## What you have to do
Your task is to transcribe the data in full.

··· Dataset content ···

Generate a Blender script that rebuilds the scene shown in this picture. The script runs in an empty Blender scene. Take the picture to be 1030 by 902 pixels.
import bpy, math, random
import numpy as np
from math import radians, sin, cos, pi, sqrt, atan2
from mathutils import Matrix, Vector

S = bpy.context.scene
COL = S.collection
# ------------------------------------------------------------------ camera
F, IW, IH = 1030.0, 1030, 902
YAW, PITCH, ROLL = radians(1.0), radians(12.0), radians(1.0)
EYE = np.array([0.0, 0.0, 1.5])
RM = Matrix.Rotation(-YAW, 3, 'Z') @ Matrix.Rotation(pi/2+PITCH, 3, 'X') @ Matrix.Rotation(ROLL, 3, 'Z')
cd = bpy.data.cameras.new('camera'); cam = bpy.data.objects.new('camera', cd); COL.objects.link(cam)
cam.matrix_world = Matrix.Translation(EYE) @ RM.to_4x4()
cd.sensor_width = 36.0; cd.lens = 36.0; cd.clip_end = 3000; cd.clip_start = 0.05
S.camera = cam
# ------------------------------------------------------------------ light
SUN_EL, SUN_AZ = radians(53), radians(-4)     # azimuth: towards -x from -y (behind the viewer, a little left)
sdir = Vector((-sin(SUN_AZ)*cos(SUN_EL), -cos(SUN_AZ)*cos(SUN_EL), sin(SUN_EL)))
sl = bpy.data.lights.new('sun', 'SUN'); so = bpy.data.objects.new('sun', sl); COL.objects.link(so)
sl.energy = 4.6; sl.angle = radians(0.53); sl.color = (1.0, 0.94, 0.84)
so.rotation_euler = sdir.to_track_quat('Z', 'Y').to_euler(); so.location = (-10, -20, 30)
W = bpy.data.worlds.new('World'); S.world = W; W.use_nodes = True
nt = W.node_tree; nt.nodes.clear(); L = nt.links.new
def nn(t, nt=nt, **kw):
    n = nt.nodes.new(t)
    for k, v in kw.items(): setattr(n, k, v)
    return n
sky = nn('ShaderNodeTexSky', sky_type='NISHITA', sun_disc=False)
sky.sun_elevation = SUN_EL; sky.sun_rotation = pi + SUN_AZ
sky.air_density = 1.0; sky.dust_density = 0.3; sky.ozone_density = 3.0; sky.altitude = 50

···

## Completed exercise
Generate a Blender script that rebuilds the scene shown in this picture. The script runs in an empty Blender scene. Take the picture to be 1030 by 902 pixels.
import bpy, math, random
import numpy as np
from math import radians, sin, cos, pi, sqrt, atan2
from mathutils import Matrix, Vector

S = bpy.context.scene
COL = S.collection
# ------------------------------------------------------------------ camera
F, IW, IH = 1030.0, 1030, 902
YAW, PITCH, ROLL = radians(1.0), radians(12.0), radians(1.0)
EYE = np.array([0.0, 0.0, 1.5])
RM = Matrix.Rotation(-YAW, 3, 'Z') @ Matrix.Rotation(pi/2+PITCH, 3, 'X') @ Matrix.Rotation(ROLL, 3, 'Z')
cd = bpy.data.cameras.new('camera'); cam = bpy.data.objects.new('camera', cd); COL.objects.link(cam)
cam.matrix_world = Matrix.Translation(EYE) @ RM.to_4x4()
cd.sensor_width = 36.0; cd.lens = 36.0; cd.clip_end = 3000; cd.clip_start = 0.05
S.camera = cam
# ------------------------------------------------------------------ light
SUN_EL, SUN_AZ = radians(53), radians(-4)     # azimuth: towards -x from -y (behind the viewer, a little left)
sdir = Vector((-sin(SUN_AZ)*cos(SUN_EL), -cos(SUN_AZ)*cos(SUN_EL), sin(SUN_EL)))
sl = bpy.data.lights.new('sun', 'SUN'); so = bpy.data.objects.new('sun', sl); COL.objects.link(so)
sl.energy = 4.6; sl.angle = radians(0.53); sl.color = (1.0, 0.94, 0.84)
so.rotation_euler = sdir.to_track_quat('Z', 'Y').to_euler(); so.location = (-10, -20, 30)
W = bpy.data.worlds.new('World'); S.world = W; W.use_nodes = True
nt = W.node_tree; nt.nodes.clear(); L = nt.links.new
def nn(t, nt=nt, **kw):
    n = nt.nodes.new(t)
    for k, v in kw.items(): setattr(n, k, v)
    return n
sky = nn('ShaderNodeTexSky', sky_type='NISHITA', sun_disc=False)
sky.sun_elevation = SUN_EL; sky.sun_rotation = pi + SUN_AZ
sky.air_density = 1.0; sky.dust_density = 0.3; sky.ozone_density = 3.0; sky.altitude = 50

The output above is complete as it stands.